-- RECORDS FOR THIS EXERCISE --
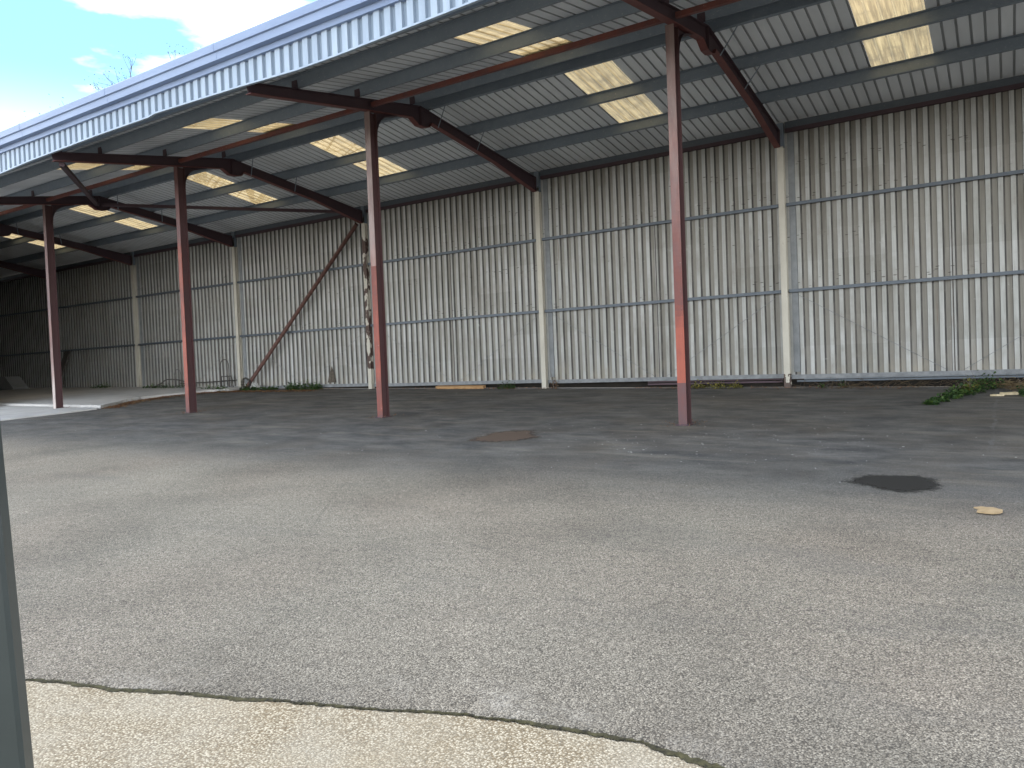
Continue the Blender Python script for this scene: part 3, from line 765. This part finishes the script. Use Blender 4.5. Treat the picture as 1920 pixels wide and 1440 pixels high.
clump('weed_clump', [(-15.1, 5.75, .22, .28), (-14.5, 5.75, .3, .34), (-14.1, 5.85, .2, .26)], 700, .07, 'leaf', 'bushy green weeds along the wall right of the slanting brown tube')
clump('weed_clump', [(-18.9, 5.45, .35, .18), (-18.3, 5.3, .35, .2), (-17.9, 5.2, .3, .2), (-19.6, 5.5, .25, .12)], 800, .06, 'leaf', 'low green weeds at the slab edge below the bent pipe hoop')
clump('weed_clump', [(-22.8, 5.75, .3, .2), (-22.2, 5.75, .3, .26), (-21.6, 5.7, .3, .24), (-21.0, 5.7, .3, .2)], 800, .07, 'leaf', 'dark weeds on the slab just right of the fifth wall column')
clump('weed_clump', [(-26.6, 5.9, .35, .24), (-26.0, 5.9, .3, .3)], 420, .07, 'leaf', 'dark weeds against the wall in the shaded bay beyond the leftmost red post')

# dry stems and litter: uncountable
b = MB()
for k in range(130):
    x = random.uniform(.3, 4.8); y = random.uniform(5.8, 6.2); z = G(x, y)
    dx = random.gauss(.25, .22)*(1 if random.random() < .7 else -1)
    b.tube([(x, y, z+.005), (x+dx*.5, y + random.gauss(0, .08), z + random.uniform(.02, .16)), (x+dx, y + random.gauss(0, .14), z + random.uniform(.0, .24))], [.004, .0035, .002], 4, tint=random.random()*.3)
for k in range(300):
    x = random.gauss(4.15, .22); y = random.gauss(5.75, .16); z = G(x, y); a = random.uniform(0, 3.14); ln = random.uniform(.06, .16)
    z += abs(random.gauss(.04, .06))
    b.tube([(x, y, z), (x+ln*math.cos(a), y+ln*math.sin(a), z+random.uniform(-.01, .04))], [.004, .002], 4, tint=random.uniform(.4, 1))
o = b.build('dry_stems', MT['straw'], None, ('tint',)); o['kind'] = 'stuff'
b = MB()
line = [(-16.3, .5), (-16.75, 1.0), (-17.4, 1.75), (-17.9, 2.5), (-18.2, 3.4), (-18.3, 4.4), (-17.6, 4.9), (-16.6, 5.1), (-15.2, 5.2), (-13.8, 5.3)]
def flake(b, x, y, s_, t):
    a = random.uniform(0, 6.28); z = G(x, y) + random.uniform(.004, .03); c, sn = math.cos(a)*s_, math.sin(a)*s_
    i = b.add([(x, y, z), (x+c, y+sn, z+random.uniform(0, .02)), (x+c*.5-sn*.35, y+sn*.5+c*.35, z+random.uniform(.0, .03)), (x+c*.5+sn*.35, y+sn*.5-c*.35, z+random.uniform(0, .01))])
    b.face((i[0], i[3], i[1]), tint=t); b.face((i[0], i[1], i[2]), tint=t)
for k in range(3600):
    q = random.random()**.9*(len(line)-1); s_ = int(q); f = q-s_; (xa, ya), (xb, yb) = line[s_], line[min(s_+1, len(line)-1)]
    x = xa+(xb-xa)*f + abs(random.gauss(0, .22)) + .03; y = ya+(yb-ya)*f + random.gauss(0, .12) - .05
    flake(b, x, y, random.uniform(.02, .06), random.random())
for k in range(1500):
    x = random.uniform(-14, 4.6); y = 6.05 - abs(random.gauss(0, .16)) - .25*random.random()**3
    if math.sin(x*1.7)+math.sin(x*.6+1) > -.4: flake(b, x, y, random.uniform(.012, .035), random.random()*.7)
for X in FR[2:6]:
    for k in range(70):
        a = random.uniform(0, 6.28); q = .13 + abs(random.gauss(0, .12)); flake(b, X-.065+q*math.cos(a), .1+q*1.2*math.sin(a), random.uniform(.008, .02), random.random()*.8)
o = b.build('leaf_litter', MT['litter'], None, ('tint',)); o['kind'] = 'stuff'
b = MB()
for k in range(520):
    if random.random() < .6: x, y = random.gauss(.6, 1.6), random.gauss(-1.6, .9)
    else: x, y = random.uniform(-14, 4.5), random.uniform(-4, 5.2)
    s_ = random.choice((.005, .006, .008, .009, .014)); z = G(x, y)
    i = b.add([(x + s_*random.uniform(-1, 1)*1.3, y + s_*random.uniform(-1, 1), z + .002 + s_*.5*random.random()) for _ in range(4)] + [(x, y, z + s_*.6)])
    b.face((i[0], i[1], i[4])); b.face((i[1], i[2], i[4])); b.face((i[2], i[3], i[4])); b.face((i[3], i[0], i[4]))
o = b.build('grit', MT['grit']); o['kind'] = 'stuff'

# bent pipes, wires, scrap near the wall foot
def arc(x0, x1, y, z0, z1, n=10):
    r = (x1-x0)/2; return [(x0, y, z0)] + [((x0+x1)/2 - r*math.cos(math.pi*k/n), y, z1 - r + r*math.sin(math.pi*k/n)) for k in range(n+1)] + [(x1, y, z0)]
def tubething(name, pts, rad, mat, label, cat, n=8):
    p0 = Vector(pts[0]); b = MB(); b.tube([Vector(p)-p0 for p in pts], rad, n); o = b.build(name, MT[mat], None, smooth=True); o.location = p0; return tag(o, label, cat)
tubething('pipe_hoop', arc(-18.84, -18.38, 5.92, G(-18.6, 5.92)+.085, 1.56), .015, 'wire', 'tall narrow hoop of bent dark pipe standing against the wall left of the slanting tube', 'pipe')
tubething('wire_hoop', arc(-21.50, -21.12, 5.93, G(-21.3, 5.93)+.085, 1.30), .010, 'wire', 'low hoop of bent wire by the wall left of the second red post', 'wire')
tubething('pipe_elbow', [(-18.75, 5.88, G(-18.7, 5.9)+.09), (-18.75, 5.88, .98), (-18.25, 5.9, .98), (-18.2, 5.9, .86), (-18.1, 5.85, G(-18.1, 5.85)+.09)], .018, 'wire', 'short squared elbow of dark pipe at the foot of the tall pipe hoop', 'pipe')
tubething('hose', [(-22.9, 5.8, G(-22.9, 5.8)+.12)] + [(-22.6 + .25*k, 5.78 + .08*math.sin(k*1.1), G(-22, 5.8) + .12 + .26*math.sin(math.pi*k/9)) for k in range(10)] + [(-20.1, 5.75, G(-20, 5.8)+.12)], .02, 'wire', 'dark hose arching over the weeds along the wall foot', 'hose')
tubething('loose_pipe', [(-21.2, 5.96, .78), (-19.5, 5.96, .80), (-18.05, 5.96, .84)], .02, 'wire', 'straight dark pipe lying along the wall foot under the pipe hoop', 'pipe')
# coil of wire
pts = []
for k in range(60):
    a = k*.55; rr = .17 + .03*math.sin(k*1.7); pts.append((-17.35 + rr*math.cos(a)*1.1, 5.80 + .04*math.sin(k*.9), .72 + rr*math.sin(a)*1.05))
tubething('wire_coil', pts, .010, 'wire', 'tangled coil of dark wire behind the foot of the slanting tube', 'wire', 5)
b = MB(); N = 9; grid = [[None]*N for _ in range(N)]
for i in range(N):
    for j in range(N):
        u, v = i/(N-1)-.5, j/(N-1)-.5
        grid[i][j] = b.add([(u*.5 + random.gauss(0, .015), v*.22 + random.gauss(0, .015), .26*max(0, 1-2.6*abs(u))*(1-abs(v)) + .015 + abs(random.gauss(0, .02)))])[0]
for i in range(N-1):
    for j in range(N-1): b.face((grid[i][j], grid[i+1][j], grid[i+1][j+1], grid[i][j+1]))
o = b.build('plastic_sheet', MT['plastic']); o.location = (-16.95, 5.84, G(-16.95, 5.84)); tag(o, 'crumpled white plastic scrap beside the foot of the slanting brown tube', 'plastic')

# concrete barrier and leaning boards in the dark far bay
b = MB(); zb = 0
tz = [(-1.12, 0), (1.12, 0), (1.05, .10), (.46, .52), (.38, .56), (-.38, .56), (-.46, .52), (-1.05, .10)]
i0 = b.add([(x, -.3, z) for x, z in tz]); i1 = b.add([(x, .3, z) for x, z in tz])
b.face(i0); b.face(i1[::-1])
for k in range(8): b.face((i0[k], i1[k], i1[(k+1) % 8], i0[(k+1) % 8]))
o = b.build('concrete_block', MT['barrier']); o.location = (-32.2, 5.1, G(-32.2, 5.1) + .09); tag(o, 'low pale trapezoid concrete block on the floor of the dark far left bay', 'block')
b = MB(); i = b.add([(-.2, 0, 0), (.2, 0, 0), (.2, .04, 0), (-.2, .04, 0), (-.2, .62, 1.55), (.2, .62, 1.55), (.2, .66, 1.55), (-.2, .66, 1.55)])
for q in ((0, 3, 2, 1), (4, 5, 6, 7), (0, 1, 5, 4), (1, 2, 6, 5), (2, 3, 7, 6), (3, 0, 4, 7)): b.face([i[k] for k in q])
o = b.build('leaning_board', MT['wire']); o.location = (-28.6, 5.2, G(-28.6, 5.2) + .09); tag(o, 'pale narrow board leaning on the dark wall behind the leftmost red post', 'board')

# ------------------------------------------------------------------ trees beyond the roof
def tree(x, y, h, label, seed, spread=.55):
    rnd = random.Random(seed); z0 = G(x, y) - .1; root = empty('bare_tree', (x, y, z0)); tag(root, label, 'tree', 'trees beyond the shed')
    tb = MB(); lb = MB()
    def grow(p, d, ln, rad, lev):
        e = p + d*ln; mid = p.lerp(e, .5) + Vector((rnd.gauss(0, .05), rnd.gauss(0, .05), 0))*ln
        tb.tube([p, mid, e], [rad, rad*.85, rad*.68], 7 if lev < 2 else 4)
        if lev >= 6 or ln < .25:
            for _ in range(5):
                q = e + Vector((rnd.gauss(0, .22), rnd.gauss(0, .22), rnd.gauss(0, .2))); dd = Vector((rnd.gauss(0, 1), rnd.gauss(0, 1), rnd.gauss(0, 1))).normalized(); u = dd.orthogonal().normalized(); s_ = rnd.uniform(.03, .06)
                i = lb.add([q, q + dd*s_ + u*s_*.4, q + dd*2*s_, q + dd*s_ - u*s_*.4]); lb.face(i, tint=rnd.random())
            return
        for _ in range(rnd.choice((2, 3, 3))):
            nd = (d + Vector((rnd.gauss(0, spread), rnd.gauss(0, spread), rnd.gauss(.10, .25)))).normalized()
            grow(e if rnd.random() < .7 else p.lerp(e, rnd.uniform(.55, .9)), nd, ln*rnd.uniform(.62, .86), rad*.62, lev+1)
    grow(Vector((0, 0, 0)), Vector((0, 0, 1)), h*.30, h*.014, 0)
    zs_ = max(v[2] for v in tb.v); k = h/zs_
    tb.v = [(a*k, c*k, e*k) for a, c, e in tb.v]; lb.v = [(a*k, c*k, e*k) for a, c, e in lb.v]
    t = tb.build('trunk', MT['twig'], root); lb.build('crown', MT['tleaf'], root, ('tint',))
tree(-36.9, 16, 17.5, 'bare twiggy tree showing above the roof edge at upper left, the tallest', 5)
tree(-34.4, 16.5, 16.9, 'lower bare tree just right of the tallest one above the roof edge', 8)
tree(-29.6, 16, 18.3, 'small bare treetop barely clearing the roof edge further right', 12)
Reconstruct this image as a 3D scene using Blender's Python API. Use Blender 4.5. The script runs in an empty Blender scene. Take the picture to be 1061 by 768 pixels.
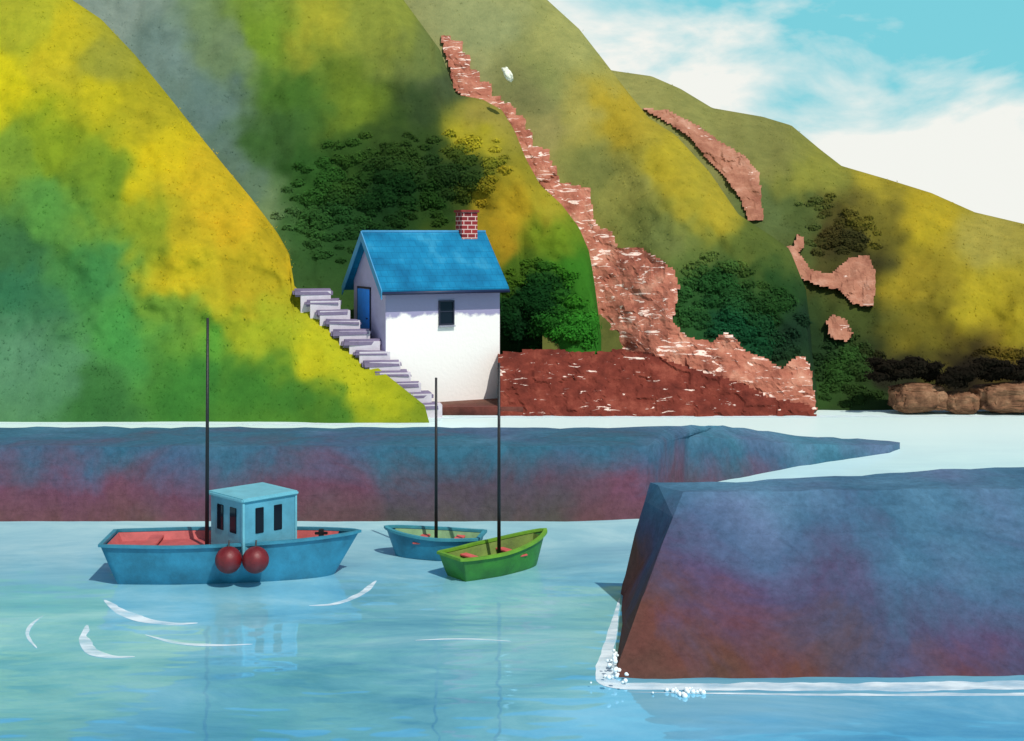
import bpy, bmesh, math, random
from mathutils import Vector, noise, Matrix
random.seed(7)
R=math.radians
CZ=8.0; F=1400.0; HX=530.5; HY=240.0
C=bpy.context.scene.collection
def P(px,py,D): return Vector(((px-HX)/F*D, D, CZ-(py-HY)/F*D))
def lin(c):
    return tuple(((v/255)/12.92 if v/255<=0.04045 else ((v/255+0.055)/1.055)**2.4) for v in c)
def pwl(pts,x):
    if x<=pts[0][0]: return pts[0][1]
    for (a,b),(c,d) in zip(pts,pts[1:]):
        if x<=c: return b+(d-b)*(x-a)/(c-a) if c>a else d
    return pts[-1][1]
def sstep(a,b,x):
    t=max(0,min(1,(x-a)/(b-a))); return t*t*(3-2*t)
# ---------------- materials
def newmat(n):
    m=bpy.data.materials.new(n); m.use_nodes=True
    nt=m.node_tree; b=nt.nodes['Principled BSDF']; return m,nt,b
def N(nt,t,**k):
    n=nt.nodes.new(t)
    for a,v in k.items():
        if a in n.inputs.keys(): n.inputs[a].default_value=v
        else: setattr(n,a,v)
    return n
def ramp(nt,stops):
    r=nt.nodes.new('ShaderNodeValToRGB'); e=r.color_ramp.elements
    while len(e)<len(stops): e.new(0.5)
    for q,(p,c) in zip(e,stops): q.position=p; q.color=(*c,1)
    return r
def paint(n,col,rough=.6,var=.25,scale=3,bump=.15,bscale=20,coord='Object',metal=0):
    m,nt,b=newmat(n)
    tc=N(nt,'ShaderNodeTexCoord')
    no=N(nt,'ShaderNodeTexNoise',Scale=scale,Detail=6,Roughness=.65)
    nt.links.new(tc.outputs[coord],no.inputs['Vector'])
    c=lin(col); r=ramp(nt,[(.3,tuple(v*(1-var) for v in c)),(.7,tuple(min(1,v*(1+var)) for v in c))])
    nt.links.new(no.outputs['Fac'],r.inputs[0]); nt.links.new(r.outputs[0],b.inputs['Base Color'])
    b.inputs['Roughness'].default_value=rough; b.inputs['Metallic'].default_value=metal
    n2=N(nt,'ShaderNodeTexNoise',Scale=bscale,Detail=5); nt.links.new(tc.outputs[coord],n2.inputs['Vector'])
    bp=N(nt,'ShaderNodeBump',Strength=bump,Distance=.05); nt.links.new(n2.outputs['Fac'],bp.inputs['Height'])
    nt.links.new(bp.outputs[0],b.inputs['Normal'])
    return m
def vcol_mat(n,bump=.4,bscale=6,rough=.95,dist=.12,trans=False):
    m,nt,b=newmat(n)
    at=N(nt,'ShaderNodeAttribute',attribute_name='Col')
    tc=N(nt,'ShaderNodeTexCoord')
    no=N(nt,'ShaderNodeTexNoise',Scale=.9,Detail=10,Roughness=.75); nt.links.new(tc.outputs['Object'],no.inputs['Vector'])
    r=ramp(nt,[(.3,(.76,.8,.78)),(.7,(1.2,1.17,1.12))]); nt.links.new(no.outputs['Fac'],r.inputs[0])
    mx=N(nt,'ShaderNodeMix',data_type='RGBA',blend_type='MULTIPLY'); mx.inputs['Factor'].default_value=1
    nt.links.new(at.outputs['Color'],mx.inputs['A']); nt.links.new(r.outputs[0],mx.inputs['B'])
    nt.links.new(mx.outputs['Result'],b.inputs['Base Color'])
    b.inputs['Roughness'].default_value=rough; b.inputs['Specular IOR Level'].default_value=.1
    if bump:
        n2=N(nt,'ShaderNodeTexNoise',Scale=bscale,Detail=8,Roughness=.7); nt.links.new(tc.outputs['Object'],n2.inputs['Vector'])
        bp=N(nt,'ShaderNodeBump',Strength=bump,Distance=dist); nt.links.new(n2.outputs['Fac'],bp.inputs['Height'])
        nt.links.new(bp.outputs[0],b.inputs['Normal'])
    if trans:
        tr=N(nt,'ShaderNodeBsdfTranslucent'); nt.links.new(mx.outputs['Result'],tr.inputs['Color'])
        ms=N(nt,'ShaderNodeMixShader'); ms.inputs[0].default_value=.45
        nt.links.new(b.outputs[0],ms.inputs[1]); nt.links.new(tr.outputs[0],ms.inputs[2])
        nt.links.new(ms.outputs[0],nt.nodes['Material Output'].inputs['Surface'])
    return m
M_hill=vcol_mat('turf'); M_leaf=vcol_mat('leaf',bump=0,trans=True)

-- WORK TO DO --
Reproduce the records above from their first line to the line bearing "leftmost red post')", both ends included, leaving every picture out.

-- TASK SOLUTION --
Continue the Blender Python script for this scene: part 3, from line 765. This part finishes the script. Use Blender 4.5. Treat the picture as 1920 pixels wide and 1440 pixels high.
clump('weed_clump', [(-15.1, 5.75, .22, .28), (-14.5, 5.75, .3, .34), (-14.1, 5.85, .2, .26)], 700, .07, 'leaf', 'bushy green weeds along the wall right of the slanting brown tube')
clump('weed_clump', [(-18.9, 5.45, .35, .18), (-18.3, 5.3, .35, .2), (-17.9, 5.2, .3, .2), (-19.6, 5.5, .25, .12)], 800, .06, 'leaf', 'low green weeds at the slab edge below the bent pipe hoop')
clump('weed_clump', [(-22.8, 5.75, .3, .2), (-22.2, 5.75, .3, .26), (-21.6, 5.7, .3, .24), (-21.0, 5.7, .3, .2)], 800, .07, 'leaf', 'dark weeds on the slab just right of the fifth wall column')
clump('weed_clump', [(-26.6, 5.9, .35, .24), (-26.0, 5.9, .3, .3)], 420, .07, 'leaf', 'dark weeds against the wall in the shaded bay beyond the leftmost red post')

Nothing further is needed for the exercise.